**Written instruction**
Check each line of the entries below for the string "high"; copy every line where it appears.

**Data for this task**

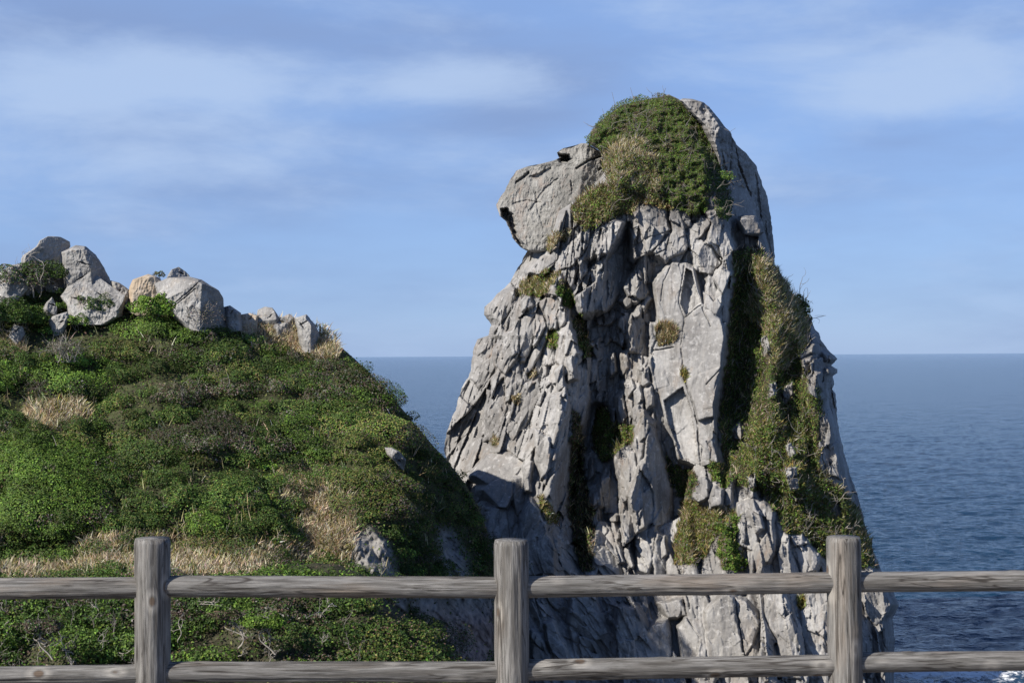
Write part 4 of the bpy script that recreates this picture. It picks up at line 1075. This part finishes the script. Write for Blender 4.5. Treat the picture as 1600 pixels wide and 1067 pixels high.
def scrub():
    vg = Veg(); tw = Veg(); gr = Veg()
    # cushion centres, in the picture's own density so that near and far read alike
    n = 1250
    px = RNG.uniform(-330, 778, n); top = np.interp(px, RIDGE[:, 0], RIDGE[:, 1])
    py = top + 4 + (1080-top)*RNG.random(n)
    keep = py < np.where(px < 560, 935, 1040)
    keep &= (~in_any(SOIL_GRASS, px, py, 9) | ((py > 832) & (RNG.random(n) < .38))) & ~in_any(CLIFF, px, py, 6)
    keep &= ~in_any(BOULD_POLYS, px, py, 3)
    px, py = px[keep], py[keep]; n = len(px)
    big = RNG.random(n) < .17
    rad = np.where(big, RNG.uniform(1.6, 3.1, n), .5+.75*RNG.random(n)**1.6); rad = np.where(big & (py < np.interp(px, RIDGE[:, 0], RIDGE[:, 1])+45), rad*.55, rad); rad *= np.interp(px, [540, 700], [1, .72]); rad *= np.interp(py-np.interp(px, RIDGE[:, 0], RIDGE[:, 1]), [0, 60], [.6, 1])
    cen = P(px, py, hill_Y(px, py)); cen[:, 2] += np.where(big, -rad*.18, rad*.10); cen[:, 1] += rad*np.where(big, .62, .25)
    zone = fbm(px/110, py/80, 3, 500); z2 = fbm(px/60, py/45, 3, 510)
    kind = np.full(n, 0)
    kind[zone > .16] = 1                                  # fresher green
    kind[z2 < -.30] = 2                                   # olive
    kind[(z2 > .36)] = 3                                  # brown, half dead
    for (cx, cy, rx, ry, k) in ((30,600,75,70,1),(20,720,80,50,1),(140,560,60,36,1),(480,700,60,50,1),(600,660,80,90,2),(560,760,60,60,2),(300,610,70,30,3),(480,600,60,40,3),(330,690,60,25,3),(400,820,70,40,0),(250,790,90,50,0),(700,800,60,90,2),(150,500,60,30,0)):
        e = ((px-cx)/rx)**2+((py-cy)/ry)**2
        kind[(e < 1) & (RNG.random(n) < .75)] = k
    mixes = [[('dark', 5), ('deep', 1), ('green', 3), ('olive', 1)], [('green', 5), ('dark', 2), ('bright', 2)], [('olive', 4), ('dark', 3), ('green', 2), ('brown', 1)], [('brown', 4), ('grey', 2), ('dark', 4), ('deep', 1)]]
    tint = np.exp(RNG.normal(0, .32, n))
    def colf(bi, m):
        out = np.zeros((m, 3))
        for k in range(4):
            s = kind[bi] == k
            out[s] = colr(mixes[k], int(s.sum()), .18)
        return out*tint[bi][:, None]
    dome_leaves(vg, cen[~big], rad[~big], lambda b, m: colf(np.where(~big)[0][b], m), 150, .105, squash=.66, stretch=1.18, tilt=.7)
    dome_leaves(vg, cen[big], rad[big], lambda b, m: colf(np.where(big)[0][b], m), 125, .112, squash=.62, stretch=1.3, lump=.13, shear=.32, under=.55, tilt=.6)
    # low filling between the cushions
    m = 60000
    fx = RNG.uniform(-330, 778, m); ft = np.interp(fx, RIDGE[:, 0], RIDGE[:, 1]); fy = ft + (1080-ft)*RNG.random(m)
    k = ~in_any(SOIL_GRASS, fx, fy, -6) & ~(in_any(CLIFF, fx, fy, -2) & (RNG.random(m) < .93)) & (fy < np.where(fx < 560, 940, 1045))
    fx, fy = fx[k], fy[k]
    p = P(fx, fy, hill_Y(fx, fy)); p[:, 2] += RNG.uniform(0, .35, len(p)); p[:, 1] -= RNG.uniform(0, .3, len(p))
    vg.leaves(p, np.tile((0, -.5, .8), (len(p), 1)), RNG.uniform(.11, .2, len(p)), colr([('dark', 4), ('olive', 2), ('brown', 2), ('green', 2)], len(p)), .6, 1.2)
    # dead twigs poking out
    for i in np.where((kind == 3) | (RNG.random(n) < .05))[0]:
        for _ in range(RNG.integers(0, 3) if kind[i] == 3 else 1):
            q = cen[i] + np.array([RNG.normal(0, rad[i]*.5), -rad[i]*.75, rad[i]*.25])
            tw.branch(q, (RNG.normal(.2, .6), -.4, RNG.uniform(.2, 1)), RNG.uniform(.35, .8), .014, 1, PAL['twig'] if RNG.random() < .4 else PAL['grey'], .6)
    o = vg.build('scrub', MAT_LEAF); o['kind'] = 'stuff'
    tag(o, 'dense wind-clipped evergreen scrub covering the headland', 'scrub')
    t = tw.build('dead_twigs', MAT_TWIG); t['kind'] = 'stuff'; tag(t, 'grey dead twigs poking out of the headland scrub', 'twigs')
    # dry grass
    for g, cnt in zip(SOIL_GRASS, (13000, 10000, 6500, 2000, 1300, 3500)):
        a = np.array(g, float); x = RNG.uniform(a[:, 0].min(), a[:, 0].max(), cnt*2); y = RNG.uniform(a[:, 1].min(), a[:, 1].max(), cnt*2)
        d = sdf(g, x+10*perlin(x/20, y/20, 520), y); s = (d < 3) | ((d < 16) & (RNG.random(len(x)) < .2)); x, y = x[s][:cnt], y[s][:cnt]
        p = P(x, y, hill_Y(x, y)-.05); 
        green = RNG.random(len(p)) < np.clip(.10+.5*perlin(x/26, y/22, 530), 0, .6)
        c = np.where(green[:, None], colr([('olive', 2), ('yellow', 2), ('green', 1)], len(p)), colr([('tan', 5), ('straw', 3), ('rust', .5)], len(p), .25))
        gr.blades(p, RNG.uniform(.3, .75, len(p)), .06, c, .75, (.25, -.3, 0))
    # thin dry stalks through the scrub edges
    x = RNG.uniform(-100, 760, 5000); y = RNG.uniform(480, 930, 5000); t0 = np.interp(x, RIDGE[:, 0], RIDGE[:, 1])
    s = (y > t0+12) & (fbm(x/70, y/50, 2, 540) > .22); x, y = x[s], y[s]
    p = P(x, y, hill_Y(x, y)-.5); gr.blades(p, RNG.uniform(.4, .9, len(p)), .035, colr([('tan', 2), ('straw', 3), ('olive', 2)], len(p)), .5)
    o = gr.build('dry_grass', MAT_GRASS); o['kind'] = 'stuff'; tag(o, 'pale dry grass in patches between the scrub on the headland', 'grass')
scrub()
def near_scrub():
    vg = Veg(); tw = Veg()
    n = 330
    px = RNG.uniform(-420, 740, n); top = np.interp(px, MR[:, 0], MR[:, 1]); py = top + 6 + (1120-top)*RNG.random(n)
    rad = RNG.uniform(.5, 1.05, n)*np.interp(py-top, [0, 50], [.7, 1])*np.interp(px, [500, 720], [1, .6])
    for (tx, ty) in ((430, 1022), (372, 1012), (82, 1030)):
        k = ~((np.abs(px-tx+8) < 42) & (py > ty-42) & (py < ty+60)); px, py, rad = px[k], py[k], rad[k]
    top = np.interp(px, MR[:, 0], MR[:, 1]); n = len(px)
    cen = P(px, py, near_Y(px, py)); cen[:, 2] += rad*.05; cen[:, 1] += rad*.2
    z = fbm(px/70, py/50, 3, 550); kind = np.where(z > .12, 1, np.where(z < -.2, 3, 0)); kind[(px > 420) & (py < 925)] = 1
    kind[(px > 560)] = 2
    mixes = [[('dark', 5), ('deep', 2), ('green', 3)], [('green', 5), ('dark', 3), ('bright', 1.5)], [('olive', 2), ('dark', 4), ('green', 2), ('brown', 1)], [('brown', 5), ('grey', 2), ('dark', 4), ('deep', 2)]]
    def colf(bi, m):
        out = np.zeros((m, 3))
        for k in range(4):
            s = kind[bi] == k; out[s] = colr(mixes[k], int(s.sum()), .3)
        return out
    dome_leaves(vg, cen, rad, colf, 170, .105, squash=.6, lump=.25)
    m = 16000
    fx = RNG.uniform(-420, 735, m); ft = np.interp(fx, MR[:, 0], MR[:, 1]); fy = ft + (1130-ft)*RNG.random(m)
    p = P(fx, fy, near_Y(fx, fy)-.1); p[:, 2] += RNG.uniform(-.1, .25, m)
    vg.leaves(p, np.tile((0, -.5, .8), (m, 1)), RNG.uniform(.08, .15, m), colr([('dark', 4), ('olive', 1), ('brown', 3), ('green', 2)], m), .6, 1.2)
    for _ in range(70):
        x = RNG.uniform(-200, 560); y = RNG.uniform(945, 1060)
        q = P(x, y, near_Y(np.array(x), np.array(y))-.75)
        tw.branch(q, (RNG.normal(0, .8), -.3, RNG.uniform(.2, 1)), RNG.uniform(.35, .75), .016, 2, PAL['twig'] if RNG.random() < .5 else PAL['grey'], .8)
    o = vg.build('near_scrub', MAT_LEAF); o['kind'] = 'stuff'; tag(o, 'evergreen scrub on the nearer slope below the fence rails', 'scrub')
    t = tw.build('bare_twigs', MAT_TWIG); t['kind'] = 'stuff'; tag(t, 'bleached twisted twigs among the nearer scrub', 'twigs')
near_scrub()
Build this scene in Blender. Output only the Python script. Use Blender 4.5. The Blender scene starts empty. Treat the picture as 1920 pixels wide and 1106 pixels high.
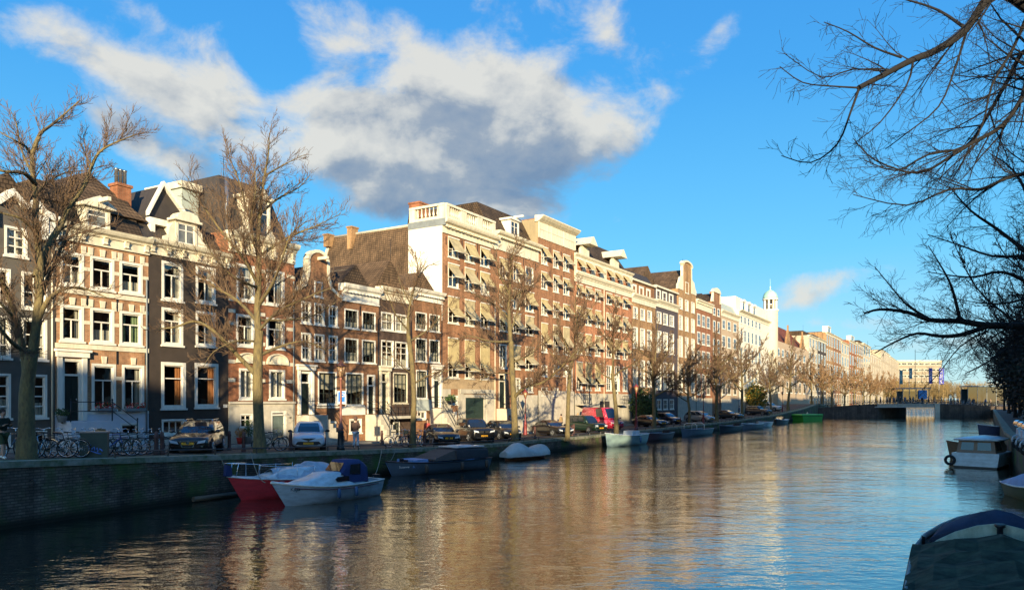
import bpy, math, random
from mathutils import Vector, Matrix
R = random.Random(7)
SC = bpy.context.scene
COL = SC.collection
# ---------------------------------------------------------------- camera and plan of the canal (metres; y = away from the lens, z = above the water)
F, HZ, HC = 1387.0, 750.0, 4.3
def ray(u): return (u - 960.0) / F
def px_h(v, y): return HC + (HZ - v) * y / F
QUAY = [(-30, -1.7), (-17.0, 24.5), (-12.7, 33.5), (2.44, 60.2), (7.66, 68.5), (77.0, 186.0), (200.0, 394.5), (420, 767)]
FACE = [(-42.1, -2.0), (-25.1, 30.0), (-14.7, 48.5), (1.2, 75.0), (22.9, 110.0), (420, 771.8)]
RBANK = [(-30.0, -54.0), (3.6, 0.0), (36.0, 54.0), (119.0, 183.0), (240, 371), (460, 713)]
S_G = [(-40, 2.3), (12.3, 2.26), (22.2, 1.84), (35.5, 1.35), (44.6, 1.12), (62.6, 1.05), (110.8, 1.1), (144, 1.45), (174.6, 2.3), (196, 3.3), (204, 3.3), (225, 2.2), (261, 1.2), (900, 1.2)]
def interp(T, x):
    if x <= T[0][0]: return T[0][1]
    for (a, b), (c, d) in zip(T, T[1:]):
        if x <= c: return b + (d - b) * (x - a) / (c - a)
    return T[-1][1]
def gh(x, y): return interp(S_G, x * .514 + y * .857)
def offset_line(L, off):
    """polyline moved OFF metres to its left (away from the water for the left bank)"""
    if not off: return L
    out = []
    for i, p in enumerate(L):
        a, b = L[max(i - 1, 0)], L[min(i + 1, len(L) - 1)]
        dx, dy = b[0] - a[0], b[1] - a[1]; l = math.hypot(dx, dy)
        out.append((p[0] - dy / l * off, p[1] + dx / l * off))
    return out
def at_u(L, u, off=0):
    L = offset_line(L, off); t = ray(u)
    for a, b in zip(L, L[1:]):
        fa, fb = a[0] - t * a[1], b[0] - t * b[1]
        if b[1] > 1 and fa <= 0 <= fb:
            k = fa / (fa - fb)
            return (a[0] + (b[0] - a[0]) * k, a[1] + (b[1] - a[1]) * k)
    raise ValueError(('no crossing', u))
def at_y(L, y):
    for a, b in zip(L, L[1:]):
        if a[1] <= y <= b[1]:
            return a[0] + (b[0] - a[0]) * (y - a[1]) / (b[1] - a[1])
# ---------------------------------------------------------------- materials
MATS = {}
def new_mat(name):
    m = bpy.data.materials.new(name); m.use_nodes = True
    nt = m.node_tree; nt.nodes.clear()
    out = nt.nodes.new('ShaderNodeOutputMaterial')
    return m, nt, out
def N(nt, t, **kw):
    n = nt.nodes.new(t)
    for k, v in kw.items():
        if hasattr(n, k) and k not in ('Scale',): setattr(n, k, v)
        else: n.inputs[k.replace('_', ' ')].default_value = v
    return n
def c4(c): return (c[0], c[1], c[2], 1.0)
def mat(name, col, rough=.7, var=.25, scale=1.5, bump=.0, bscale=20, metal=0, col2=None, coat=0, stretch=(1, 1, 1), spec=.5, stain=0.0):
    if name in MATS: return MATS[name]
    m, nt, out = new_mat(name); L = nt.links
    b = nt.nodes.new('ShaderNodeBsdfPrincipled')
    b.inputs['Roughness'].default_value = rough; b.inputs['Metallic'].default_value = metal
    b.inputs['Coat Weight'].default_value = coat; b.inputs['Specular IOR Level'].default_value = spec
    tc = nt.nodes.new('ShaderNodeTexCoord'); mp = nt.nodes.new('ShaderNodeMapping'); mp.inputs['Scale'].default_value = stretch
    L.new(tc.outputs['Object'], mp.inputs['Vector'])
    no = N(nt, 'ShaderNodeTexNoise'); no.inputs['Scale'].default_value = scale; no.inputs['Detail'].default_value = 6; no.inputs['Roughness'].default_value = .65
    L.new(mp.outputs[0], no.inputs['Vector'])
    cr = nt.nodes.new('ShaderNodeValToRGB')
    c2 = col2 or tuple(x * (1 - var) for x in col)
    cr.color_ramp.elements[0].position = .3; cr.color_ramp.elements[0].color = c4(c2)
    cr.color_ramp.elements[1].position = .7; cr.color_ramp.elements[1].color = c4(tuple(min(1, x * (1 + var * .4)) for x in col))
    L.new(no.outputs['Fac'], cr.inputs['Fac']); L.new(cr.outputs[0], b.inputs['Base Color'])
    if bump:
        n2 = N(nt, 'ShaderNodeTexNoise'); n2.inputs['Scale'].default_value = bscale; n2.inputs['Detail'].default_value = 5
        L.new(mp.outputs[0], n2.inputs['Vector'])
        bp = nt.nodes.new('ShaderNodeBump'); bp.inputs['Strength'].default_value = bump; bp.inputs['Distance'].default_value = .05
        L.new(n2.outputs['Fac'], bp.inputs['Height']); L.new(bp.outputs[0], b.inputs['Normal'])
    L.new(b.outputs[0], out.inputs['Surface'])
    MATS[name] = m
    return m
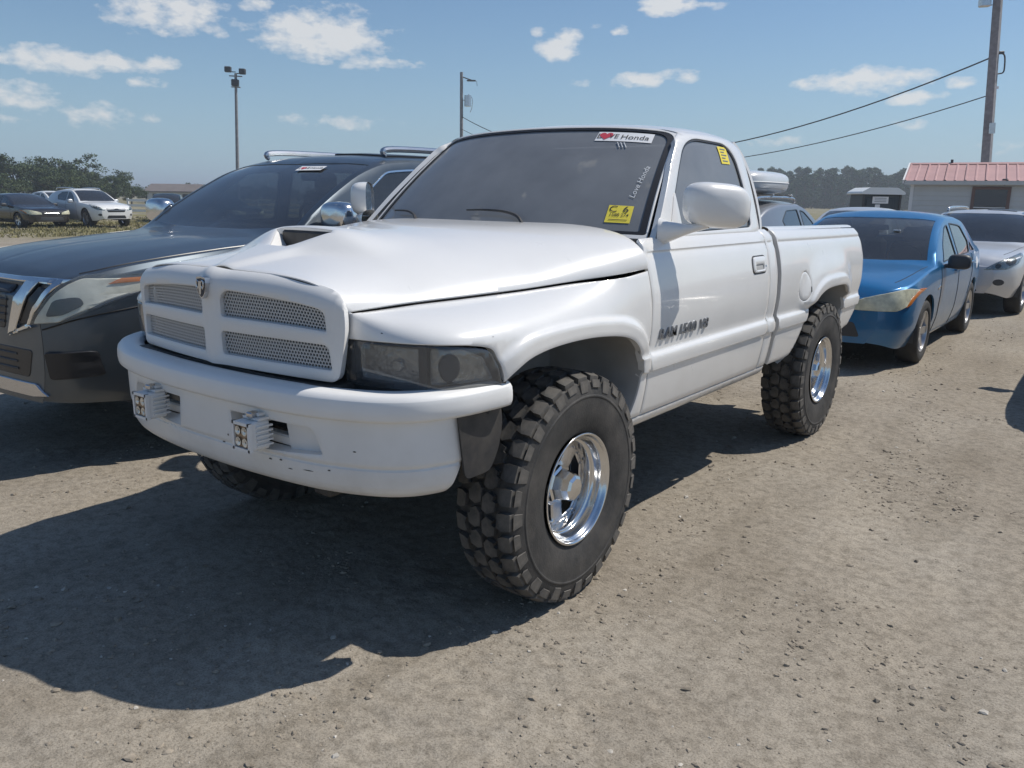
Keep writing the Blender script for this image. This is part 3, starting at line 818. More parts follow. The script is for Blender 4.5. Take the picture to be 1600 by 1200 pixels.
bumper = panel('front_bumper', BUM, bum_out, 'bumper_paint', truck, d=.03, out=(0, -1, .4), rim=.01, vs=bv_[::5])
VAL, vprof, vv_ = sweep_surface([(-.030,.864),(-.033,.845),(-.034,.80),(-.035,.74),(-.037,.712),(-.044,.704),(-.044,.698),(-.040,.690),(-.044,.655),(-.052,.625),(-.072,.602),(-.10,.592),(-.15,.588)])
uE = float(np.interp(.60, -bp[len(bp)//2:, 1][::-1]*1, bs[len(bp)//2:][::-1])) if False else float(np.interp(-.625, bp[len(bp)//2:, 1], bs[len(bp)//2:]))
VE = vv_[-1]
val_out = rpoly([(-uE, .004), (uE, .004), (uE+.01, .10), (uE-.005, .17), (uE-.06, VE-.055), (uE-.16, VE-.006), (-uE+.16, VE-.006), (-uE+.06, VE-.055), (-uE+.005, .17), (-uE-.01, .10)], [.01,.01,.05,.06,.08,.06,.06,.08,.06,.05])
half = len(bp)//2
def u_of_x(x): return np.interp(x, bp[half:half+6*14, 0], bs[half:half+6*14])
def v_of_z(z): return np.interp(-z, -vprof[:, 1], vv_)
def bhole(pts, r):
    return rpoly([(float(u_of_x(x)), float(v_of_z(z))) for x, z in pts], r)
hl = bhole([(.158,.826),(.548,.822),(.585,.735),(.175,.706)], [.008,.03,.012,.008])
hr = np.stack([-hl[:, 0], hl[:, 1]], 1)
valance = panel('bumper_valance', VAL, val_out, 'bumper_paint', truck, holes=[hl, hr], d=.028, out=(0, -1, 0), rim=.05, edge=.003, vs=vv_[::4])
for sgn in (1, -1):
    f = (lambda q: q) if sgn > 0 else mirx
    h2 = bhole([(.40,.832),(.556,.83),(.594,.73),(.42,.716)], [.004,.03,.012,.004])
    obj('recess_panel', f(panel_vf(VAL, h2, d=.025, out=(0, -1, 0), rim=.03, edge=0, lift=-.036)), 'bumper_paint', valance)
    h3 = bhole([(.145,.835),(.42,.835),(.42,.72),(.165,.70)], .003)
    obj('recess_back', f(panel_vf(VAL, h3, d=.05, out=(0, -1, 0), rim=0, edge=0, lift=-.16)), 'black_plastic', valance)
    obj('recess_bar', f(box((.29, -.885, .745), (.28, .04, .035), .006)), 'bumper_paint', valance)
# scuffs on the valance
for (x, z, a, b) in [(.40,.69,.006,.003),(.52,.672,.022,.0018),(.605,.685,.006,.0025),(.70,.76,.006,.0025),(.35,.685,.008,.003),(.44,.665,.01,.002),(.10,.70,.008,.003),(.215,.71,.004,.006),(.14,.735,.004,.004)]:
    u0 = float(u_of_x(x)); v0 = float(v_of_z(z))
    panel('paint_scuff', VAL, [(u0+a*math.cos(q)*(1+.3*math.sin(3*q)), v0+b*math.sin(q)) for q in np.linspace(0, 6.28, 9, endpoint=False)], 'chassis', valance, d=.01, rim=0, edge=0, lift=.0007, out=(0, -1, 0), ring=0)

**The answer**
Write part 4 of the bpy script that recreates this picture. It picks up at line 1075. This part finishes the script. Write for Blender 4.5. Treat the picture as 1600 pixels wide and 1067 pixels high.
Build this scene in Blender. Output only the Python script. Use Blender 4.5. The Blender scene starts empty. Treat the picture as 1920 pixels wide and 1106 pixels high.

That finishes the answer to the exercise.